Scan this, Nikon

The infamous Nikon scanner decided it didn’t want to scan any more. Or rather, it would scan, but the scan head wouldn’t move, resulting in some interesting modern art.

I took the case off and looked for any obviously fixable mechanical problems, but couldn’t see any. It would probably be possible to get it working by disassembling the mechanism, but I’m not that mechanically oriented.

It’s not like I’ve abused the scanner, and it has only had light residential use. So that’s definitely the last Nikon product I will ever buy.

I zipped off to the web and did a quick search for reviews of film scanners. Turns out that technology has advanced (as usual). Canon now have dual-mode flatbed/film scanners that are so good that they have stopped making old-style dedicated film scanners. Their finest model is also less than half the price the Nikon was back when it was new.

So, I bought a Canon CanoScan 9950F from Newegg. It arrived yesterday. It’s clearly a pro grade scanner; it feels far more hefty and resilient than any other flatbed I’ve used. It also has two killer features.
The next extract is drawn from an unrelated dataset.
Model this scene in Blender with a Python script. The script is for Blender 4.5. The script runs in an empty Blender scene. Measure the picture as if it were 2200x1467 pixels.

The first is that you can load it with up to 30 images (5 strips of negatives) in one go, and it’ll churn away for an hour or so and scan them all automatically. Major time saver.

The second is that it has an adaptor for larger film sizes, including 120 and 645. So I’ll be able to scan my dad’s prize winning 645 photos. It’s also higher resolution than the Nikon, with better bit depth.

It also does all the usual flatbed stuff, including turning documents into PDF with OCR. I use this to turn interesting magazine articles into PDFs for reference.

So, how do the results look? At least as good as the Nikon, and the software is miles better. The FARE auto-fix stuff even seems to do a better job than VueScan, though the sharpening is a bit over-zealous (but can be turned off).